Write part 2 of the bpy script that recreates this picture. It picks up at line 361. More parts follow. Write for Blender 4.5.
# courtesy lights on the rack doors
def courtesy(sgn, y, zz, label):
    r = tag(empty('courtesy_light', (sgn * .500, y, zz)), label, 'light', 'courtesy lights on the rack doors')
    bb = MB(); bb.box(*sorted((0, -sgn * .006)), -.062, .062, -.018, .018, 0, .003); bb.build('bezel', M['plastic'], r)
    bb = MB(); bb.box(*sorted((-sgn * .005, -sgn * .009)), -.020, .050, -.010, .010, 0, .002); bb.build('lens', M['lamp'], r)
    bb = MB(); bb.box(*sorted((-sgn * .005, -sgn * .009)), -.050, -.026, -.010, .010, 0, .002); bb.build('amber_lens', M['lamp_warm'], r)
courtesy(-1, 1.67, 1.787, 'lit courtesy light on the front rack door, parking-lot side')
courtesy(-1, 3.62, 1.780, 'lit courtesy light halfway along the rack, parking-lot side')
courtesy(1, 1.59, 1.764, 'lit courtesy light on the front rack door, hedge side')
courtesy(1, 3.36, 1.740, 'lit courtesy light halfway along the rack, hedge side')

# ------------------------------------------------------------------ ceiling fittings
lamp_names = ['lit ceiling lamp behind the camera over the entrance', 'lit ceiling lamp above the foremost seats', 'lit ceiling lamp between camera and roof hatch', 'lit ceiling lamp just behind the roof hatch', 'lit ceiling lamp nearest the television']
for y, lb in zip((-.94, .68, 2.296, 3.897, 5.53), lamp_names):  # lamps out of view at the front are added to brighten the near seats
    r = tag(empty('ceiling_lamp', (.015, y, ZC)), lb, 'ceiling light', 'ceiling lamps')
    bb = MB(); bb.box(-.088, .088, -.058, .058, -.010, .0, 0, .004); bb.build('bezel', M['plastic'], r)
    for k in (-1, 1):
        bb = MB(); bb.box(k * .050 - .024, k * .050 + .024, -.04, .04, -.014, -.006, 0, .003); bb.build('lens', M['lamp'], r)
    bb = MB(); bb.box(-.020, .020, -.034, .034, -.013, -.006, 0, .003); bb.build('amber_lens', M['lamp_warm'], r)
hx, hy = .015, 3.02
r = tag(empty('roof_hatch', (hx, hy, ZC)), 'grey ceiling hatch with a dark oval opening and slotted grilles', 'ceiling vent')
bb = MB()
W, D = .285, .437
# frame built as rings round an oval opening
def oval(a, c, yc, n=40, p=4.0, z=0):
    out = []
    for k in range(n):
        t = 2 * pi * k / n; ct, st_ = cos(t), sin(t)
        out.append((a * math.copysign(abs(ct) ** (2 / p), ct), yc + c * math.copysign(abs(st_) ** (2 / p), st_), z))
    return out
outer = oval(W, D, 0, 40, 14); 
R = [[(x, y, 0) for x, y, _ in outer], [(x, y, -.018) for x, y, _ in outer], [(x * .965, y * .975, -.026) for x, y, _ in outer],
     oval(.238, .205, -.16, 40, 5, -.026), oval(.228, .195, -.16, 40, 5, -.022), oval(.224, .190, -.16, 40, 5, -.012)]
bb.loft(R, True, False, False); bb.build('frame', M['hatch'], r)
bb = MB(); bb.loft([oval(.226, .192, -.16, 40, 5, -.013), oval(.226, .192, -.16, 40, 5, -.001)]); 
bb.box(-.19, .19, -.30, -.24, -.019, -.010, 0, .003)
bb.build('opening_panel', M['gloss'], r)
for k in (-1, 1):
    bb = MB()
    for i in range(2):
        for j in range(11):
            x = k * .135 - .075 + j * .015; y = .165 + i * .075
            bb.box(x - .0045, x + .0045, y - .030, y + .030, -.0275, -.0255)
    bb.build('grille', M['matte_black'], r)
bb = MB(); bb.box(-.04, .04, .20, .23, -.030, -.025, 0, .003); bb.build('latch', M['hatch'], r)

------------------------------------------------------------

— Directive —
Your task is to return the full listing exactly as it was given.

— Solution —
Write part 2 of the bpy script that recreates this picture. It picks up at line 361. More parts follow. Write for Blender 4.5.
# courtesy lights on the rack doors
def courtesy(sgn, y, zz, label):
    r = tag(empty('courtesy_light', (sgn * .500, y, zz)), label, 'light', 'courtesy lights on the rack doors')
    bb = MB(); bb.box(*sorted((0, -sgn * .006)), -.062, .062, -.018, .018, 0, .003); bb.build('bezel', M['plastic'], r)
    bb = MB(); bb.box(*sorted((-sgn * .005, -sgn * .009)), -.020, .050, -.010, .010, 0, .002); bb.build('lens', M['lamp'], r)
    bb = MB(); bb.box(*sorted((-sgn * .005, -sgn * .009)), -.050, -.026, -.010, .010, 0, .002); bb.build('amber_lens', M['lamp_warm'], r)
courtesy(-1, 1.67, 1.787, 'lit courtesy light on the front rack door, parking-lot side')
courtesy(-1, 3.62, 1.780, 'lit courtesy light halfway along the rack, parking-lot side')
courtesy(1, 1.59, 1.764, 'lit courtesy light on the front rack door, hedge side')
courtesy(1, 3.36, 1.740, 'lit courtesy light halfway along the rack, hedge side')

# ------------------------------------------------------------------ ceiling fittings
lamp_names = ['lit ceiling lamp behind the camera over the entrance', 'lit ceiling lamp above the foremost seats', 'lit ceiling lamp between camera and roof hatch', 'lit ceiling lamp just behind the roof hatch', 'lit ceiling lamp nearest the television']
for y, lb in zip((-.94, .68, 2.296, 3.897, 5.53), lamp_names):  # lamps out of view at the front are added to brighten the near seats
    r = tag(empty('ceiling_lamp', (.015, y, ZC)), lb, 'ceiling light', 'ceiling lamps')
    bb = MB(); bb.box(-.088, .088, -.058, .058, -.010, .0, 0, .004); bb.build('bezel', M['plastic'], r)
    for k in (-1, 1):
        bb = MB(); bb.box(k * .050 - .024, k * .050 + .024, -.04, .04, -.014, -.006, 0, .003); bb.build('lens', M['lamp'], r)
    bb = MB(); bb.box(-.020, .020, -.034, .034, -.013, -.006, 0, .003); bb.build('amber_lens', M['lamp_warm'], r)
hx, hy = .015, 3.02
r = tag(empty('roof_hatch', (hx, hy, ZC)), 'grey ceiling hatch with a dark oval opening and slotted grilles', 'ceiling vent')
bb = MB()
W, D = .285, .437
# frame built as rings round an oval opening
def oval(a, c, yc, n=40, p=4.0, z=0):
    out = []
    for k in range(n):
        t = 2 * pi * k / n; ct, st_ = cos(t), sin(t)
        out.append((a * math.copysign(abs(ct) ** (2 / p), ct), yc + c * math.copysign(abs(st_) ** (2 / p), st_), z))
    return out
outer = oval(W, D, 0, 40, 14); 
R = [[(x, y, 0) for x, y, _ in outer], [(x, y, -.018) for x, y, _ in outer], [(x * .965, y * .975, -.026) for x, y, _ in outer],
     oval(.238, .205, -.16, 40, 5, -.026), oval(.228, .195, -.16, 40, 5, -.022), oval(.224, .190, -.16, 40, 5, -.012)]
bb.loft(R, True, False, False); bb.build('frame', M['hatch'], r)
bb = MB(); bb.loft([oval(.226, .192, -.16, 40, 5, -.013), oval(.226, .192, -.16, 40, 5, -.001)]); 
bb.box(-.19, .19, -.30, -.24, -.019, -.010, 0, .003)
bb.build('opening_panel', M['gloss'], r)
for k in (-1, 1):
    bb = MB()
    for i in range(2):
        for j in range(11):
            x = k * .135 - .075 + j * .015; y = .165 + i * .075
            bb.box(x - .0045, x + .0045, y - .030, y + .030, -.0275, -.0255)
    bb.build('grille', M['matte_black'], r)
bb = MB(); bb.box(-.04, .04, .20, .23, -.030, -.025, 0, .003); bb.build('latch', M['hatch'], r)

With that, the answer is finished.